Four people were killed when a suicide bomber posing as a legal clerk blew himself up and his companion opened fire at a courthouse in northwest Pakistan on Monday.
Four people were killed when a suicide bomber posing as a legal clerk blew himself up and his companion opened fire at a courthouse in northwest Pakistan on Monday, officials said.
The attackers stormed the crowded court complex in the city of Peshawar, less than two months before expected national elections.
Local TV footage showed shards of glass and broken window scattered on the floor of a court building with shattered cabinet doors.
"One suicide bomber blew himself up in the court of an additional sessions.
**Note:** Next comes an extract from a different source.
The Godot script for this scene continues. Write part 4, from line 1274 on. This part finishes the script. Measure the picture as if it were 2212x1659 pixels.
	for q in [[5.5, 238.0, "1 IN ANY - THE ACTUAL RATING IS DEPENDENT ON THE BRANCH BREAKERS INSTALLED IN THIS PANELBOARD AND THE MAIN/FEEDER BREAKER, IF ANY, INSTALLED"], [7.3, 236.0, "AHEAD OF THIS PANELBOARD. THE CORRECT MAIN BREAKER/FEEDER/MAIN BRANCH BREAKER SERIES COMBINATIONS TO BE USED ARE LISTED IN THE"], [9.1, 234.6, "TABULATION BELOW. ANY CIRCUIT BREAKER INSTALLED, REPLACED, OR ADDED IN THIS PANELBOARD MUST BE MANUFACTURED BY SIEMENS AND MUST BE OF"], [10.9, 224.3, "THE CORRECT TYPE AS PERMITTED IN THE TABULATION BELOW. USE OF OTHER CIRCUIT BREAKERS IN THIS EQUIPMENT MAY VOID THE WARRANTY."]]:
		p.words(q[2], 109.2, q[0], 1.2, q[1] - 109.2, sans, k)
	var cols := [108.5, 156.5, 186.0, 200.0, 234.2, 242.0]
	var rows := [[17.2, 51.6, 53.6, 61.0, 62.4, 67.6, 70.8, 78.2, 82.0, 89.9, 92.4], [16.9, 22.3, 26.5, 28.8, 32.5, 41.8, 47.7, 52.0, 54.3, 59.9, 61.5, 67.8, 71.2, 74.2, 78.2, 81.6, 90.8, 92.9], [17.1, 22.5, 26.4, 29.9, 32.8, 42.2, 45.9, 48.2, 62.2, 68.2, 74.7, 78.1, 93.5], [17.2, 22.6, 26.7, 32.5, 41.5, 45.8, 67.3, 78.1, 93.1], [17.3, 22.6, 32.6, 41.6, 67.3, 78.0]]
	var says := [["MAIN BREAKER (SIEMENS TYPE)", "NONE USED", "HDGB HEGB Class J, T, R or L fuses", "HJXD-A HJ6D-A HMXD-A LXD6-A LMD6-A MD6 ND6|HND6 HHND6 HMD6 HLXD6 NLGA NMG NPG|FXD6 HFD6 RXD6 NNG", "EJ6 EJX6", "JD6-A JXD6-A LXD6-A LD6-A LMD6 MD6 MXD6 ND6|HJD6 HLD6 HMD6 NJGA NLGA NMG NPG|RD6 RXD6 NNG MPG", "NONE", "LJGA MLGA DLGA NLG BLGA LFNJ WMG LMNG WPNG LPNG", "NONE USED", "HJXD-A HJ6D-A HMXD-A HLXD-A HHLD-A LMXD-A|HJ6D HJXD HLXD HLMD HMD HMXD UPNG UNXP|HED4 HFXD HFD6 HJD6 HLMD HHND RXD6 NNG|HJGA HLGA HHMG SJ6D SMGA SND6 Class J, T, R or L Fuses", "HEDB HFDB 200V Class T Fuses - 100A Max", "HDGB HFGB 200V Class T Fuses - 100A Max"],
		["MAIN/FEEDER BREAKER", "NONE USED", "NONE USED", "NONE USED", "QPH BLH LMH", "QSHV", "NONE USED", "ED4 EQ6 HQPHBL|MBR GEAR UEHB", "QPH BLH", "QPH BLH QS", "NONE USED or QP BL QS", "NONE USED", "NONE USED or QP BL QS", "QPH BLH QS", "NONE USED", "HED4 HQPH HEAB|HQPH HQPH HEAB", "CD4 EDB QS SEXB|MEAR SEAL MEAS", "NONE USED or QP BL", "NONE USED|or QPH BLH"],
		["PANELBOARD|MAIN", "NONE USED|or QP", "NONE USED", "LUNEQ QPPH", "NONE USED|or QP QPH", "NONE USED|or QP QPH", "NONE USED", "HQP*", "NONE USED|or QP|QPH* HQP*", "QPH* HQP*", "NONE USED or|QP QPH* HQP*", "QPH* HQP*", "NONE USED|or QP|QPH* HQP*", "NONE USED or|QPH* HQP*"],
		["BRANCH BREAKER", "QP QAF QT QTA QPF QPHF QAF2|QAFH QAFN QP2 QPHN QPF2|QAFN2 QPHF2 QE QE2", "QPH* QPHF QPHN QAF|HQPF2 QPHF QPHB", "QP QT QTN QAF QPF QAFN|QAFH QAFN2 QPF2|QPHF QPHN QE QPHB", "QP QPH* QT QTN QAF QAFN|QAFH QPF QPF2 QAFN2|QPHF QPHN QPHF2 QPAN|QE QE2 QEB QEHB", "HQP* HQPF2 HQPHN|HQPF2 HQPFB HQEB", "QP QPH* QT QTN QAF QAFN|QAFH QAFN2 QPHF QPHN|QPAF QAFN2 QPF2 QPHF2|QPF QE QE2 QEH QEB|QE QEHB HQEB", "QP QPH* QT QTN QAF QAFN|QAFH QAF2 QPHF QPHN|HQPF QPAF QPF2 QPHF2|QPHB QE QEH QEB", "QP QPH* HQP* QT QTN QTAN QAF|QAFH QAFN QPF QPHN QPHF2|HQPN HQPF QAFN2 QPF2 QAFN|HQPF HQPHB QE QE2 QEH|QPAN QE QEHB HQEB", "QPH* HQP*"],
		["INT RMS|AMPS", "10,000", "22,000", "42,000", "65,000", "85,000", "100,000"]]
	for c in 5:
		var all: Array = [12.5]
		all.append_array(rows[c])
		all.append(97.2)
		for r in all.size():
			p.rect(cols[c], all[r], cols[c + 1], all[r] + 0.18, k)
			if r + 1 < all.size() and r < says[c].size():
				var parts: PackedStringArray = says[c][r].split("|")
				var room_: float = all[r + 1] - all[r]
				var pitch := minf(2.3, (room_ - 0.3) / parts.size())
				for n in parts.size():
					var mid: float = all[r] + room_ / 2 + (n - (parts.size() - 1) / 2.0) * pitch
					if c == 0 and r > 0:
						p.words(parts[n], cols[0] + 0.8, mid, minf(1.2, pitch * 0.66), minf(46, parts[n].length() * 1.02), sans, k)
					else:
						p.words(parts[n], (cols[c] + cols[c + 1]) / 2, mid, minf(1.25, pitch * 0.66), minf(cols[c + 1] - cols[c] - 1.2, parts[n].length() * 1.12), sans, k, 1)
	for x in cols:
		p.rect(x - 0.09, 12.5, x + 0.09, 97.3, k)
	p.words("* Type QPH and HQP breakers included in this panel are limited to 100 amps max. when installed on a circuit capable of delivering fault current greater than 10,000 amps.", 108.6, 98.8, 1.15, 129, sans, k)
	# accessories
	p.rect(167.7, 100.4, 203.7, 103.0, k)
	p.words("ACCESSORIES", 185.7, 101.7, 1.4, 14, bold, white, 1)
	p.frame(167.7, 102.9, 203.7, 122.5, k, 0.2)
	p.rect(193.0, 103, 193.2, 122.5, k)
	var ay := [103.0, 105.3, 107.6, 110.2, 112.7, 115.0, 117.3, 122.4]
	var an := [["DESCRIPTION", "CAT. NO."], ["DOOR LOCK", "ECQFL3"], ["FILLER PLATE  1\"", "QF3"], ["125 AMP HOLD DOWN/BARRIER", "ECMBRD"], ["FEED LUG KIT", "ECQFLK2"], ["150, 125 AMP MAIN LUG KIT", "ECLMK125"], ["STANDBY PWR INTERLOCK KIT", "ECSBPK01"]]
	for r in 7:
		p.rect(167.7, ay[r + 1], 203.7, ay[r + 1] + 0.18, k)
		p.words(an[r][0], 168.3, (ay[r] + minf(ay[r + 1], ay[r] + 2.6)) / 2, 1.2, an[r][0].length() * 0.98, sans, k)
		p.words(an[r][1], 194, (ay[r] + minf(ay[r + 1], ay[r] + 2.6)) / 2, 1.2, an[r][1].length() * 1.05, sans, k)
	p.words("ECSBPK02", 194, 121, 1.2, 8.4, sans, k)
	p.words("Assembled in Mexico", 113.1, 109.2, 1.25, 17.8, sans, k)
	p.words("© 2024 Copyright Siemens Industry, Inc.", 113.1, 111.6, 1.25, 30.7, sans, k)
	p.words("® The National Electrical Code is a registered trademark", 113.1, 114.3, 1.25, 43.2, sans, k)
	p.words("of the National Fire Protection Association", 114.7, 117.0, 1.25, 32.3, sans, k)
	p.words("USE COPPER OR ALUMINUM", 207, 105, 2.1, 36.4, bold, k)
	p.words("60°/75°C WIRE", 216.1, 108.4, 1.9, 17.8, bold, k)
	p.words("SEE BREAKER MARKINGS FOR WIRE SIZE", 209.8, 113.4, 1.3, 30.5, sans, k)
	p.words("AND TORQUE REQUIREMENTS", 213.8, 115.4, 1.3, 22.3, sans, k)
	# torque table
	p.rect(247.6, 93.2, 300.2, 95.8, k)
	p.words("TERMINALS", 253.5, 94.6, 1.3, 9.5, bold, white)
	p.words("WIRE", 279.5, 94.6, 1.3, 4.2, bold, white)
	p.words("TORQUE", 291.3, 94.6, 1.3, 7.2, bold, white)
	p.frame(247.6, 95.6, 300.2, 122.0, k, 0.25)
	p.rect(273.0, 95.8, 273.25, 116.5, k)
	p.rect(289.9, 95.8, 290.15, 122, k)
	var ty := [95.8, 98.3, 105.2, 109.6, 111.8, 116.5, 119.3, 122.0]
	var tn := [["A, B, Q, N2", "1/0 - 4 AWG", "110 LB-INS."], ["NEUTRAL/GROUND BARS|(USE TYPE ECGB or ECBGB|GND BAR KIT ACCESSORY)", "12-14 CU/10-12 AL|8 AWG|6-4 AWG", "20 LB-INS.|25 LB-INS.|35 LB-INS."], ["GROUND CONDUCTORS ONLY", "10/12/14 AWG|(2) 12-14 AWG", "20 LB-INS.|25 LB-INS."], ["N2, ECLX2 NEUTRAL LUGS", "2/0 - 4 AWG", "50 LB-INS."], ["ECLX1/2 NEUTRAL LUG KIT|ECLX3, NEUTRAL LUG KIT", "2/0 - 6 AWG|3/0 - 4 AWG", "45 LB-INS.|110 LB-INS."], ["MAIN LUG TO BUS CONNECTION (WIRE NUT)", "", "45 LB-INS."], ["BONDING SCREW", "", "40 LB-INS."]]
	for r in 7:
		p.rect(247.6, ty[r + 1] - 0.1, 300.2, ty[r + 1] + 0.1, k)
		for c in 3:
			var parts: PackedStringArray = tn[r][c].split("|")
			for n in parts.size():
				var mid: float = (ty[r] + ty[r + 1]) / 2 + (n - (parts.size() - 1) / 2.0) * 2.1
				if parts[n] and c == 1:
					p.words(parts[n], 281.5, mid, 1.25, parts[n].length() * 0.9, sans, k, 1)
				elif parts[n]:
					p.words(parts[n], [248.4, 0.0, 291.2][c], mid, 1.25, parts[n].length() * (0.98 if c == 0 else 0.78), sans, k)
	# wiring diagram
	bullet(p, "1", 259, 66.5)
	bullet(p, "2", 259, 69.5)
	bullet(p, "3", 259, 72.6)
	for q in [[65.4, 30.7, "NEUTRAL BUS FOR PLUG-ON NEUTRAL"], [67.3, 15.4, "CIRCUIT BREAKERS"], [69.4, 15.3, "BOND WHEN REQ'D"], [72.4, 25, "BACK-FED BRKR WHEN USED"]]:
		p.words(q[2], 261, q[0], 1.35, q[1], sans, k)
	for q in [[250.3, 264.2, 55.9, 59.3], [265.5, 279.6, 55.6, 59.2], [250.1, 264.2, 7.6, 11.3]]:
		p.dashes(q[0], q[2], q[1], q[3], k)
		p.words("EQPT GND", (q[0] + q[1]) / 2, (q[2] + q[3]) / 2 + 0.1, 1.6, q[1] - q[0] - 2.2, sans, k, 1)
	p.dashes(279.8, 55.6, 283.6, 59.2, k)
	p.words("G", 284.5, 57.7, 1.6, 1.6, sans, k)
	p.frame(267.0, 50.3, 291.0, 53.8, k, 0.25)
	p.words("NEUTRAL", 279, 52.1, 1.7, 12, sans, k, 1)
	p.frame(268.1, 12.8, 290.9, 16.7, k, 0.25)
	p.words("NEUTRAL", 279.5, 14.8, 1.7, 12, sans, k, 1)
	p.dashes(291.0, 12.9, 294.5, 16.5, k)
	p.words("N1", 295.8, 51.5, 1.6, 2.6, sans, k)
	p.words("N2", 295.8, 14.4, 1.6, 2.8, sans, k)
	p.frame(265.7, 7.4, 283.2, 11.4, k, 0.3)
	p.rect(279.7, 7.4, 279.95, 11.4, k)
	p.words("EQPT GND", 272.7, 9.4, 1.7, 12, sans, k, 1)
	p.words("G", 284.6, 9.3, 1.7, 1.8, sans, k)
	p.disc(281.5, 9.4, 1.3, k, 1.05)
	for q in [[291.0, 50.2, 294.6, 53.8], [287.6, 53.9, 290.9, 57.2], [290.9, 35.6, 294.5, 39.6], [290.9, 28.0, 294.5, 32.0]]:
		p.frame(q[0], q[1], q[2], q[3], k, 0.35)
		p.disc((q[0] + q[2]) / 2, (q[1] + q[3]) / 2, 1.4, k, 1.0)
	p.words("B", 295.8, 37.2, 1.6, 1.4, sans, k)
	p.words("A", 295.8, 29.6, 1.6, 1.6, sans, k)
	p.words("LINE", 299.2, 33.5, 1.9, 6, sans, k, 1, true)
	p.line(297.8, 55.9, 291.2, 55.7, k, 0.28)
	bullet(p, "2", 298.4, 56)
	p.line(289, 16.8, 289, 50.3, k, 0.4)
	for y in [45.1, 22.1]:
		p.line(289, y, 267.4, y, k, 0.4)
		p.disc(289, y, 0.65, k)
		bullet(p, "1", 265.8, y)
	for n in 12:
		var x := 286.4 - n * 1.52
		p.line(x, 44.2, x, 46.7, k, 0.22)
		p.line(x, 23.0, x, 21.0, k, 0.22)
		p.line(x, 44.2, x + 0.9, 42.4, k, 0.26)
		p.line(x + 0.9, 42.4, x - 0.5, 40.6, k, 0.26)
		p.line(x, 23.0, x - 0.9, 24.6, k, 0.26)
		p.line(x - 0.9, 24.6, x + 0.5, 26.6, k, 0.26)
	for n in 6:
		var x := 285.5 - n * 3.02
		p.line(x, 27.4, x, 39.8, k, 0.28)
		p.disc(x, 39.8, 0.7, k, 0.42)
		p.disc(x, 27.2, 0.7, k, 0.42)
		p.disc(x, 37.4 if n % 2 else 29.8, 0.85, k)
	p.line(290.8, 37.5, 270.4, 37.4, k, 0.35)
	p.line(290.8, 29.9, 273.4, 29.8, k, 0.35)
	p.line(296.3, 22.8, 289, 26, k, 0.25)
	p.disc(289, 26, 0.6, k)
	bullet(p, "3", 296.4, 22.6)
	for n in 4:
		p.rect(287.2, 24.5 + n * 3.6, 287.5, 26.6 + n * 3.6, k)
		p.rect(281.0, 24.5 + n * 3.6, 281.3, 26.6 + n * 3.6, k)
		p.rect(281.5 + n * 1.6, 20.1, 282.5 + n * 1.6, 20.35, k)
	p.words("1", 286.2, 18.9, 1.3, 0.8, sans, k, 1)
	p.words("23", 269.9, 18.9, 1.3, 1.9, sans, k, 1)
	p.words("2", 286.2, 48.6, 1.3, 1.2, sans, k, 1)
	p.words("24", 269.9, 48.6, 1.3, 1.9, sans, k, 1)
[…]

One other man was shot dead by police," said senior police officer Masood Khan Afridi.
"It was an act of terrorism and the target was the judicial complex," he added. "We have cleared the whole area."
Afridi denied reports that some judges and lawyers had been held hostage inside the courts.
"Terrorists have attacked at a time when general elections are very near and the atmosphere for election is smooth," said the information minister for Khyber Pakhtunkhwa province, Mian Iftikhar Hussein.
The attack is the second in Peshawar in less than a month. Militants including a suicide bomber attacked the office of a senior official there on February 18, killing six people.
The heavily-guarded court complex is in front of a five-star hotel and close to government and official buildings.
Khyber, part of Pakistan's semi-autonomous tribal belt on the Afghan border, is in the grip of intensified fighting as part of a long-running military operation against the Taliban and other Islamist insurgents.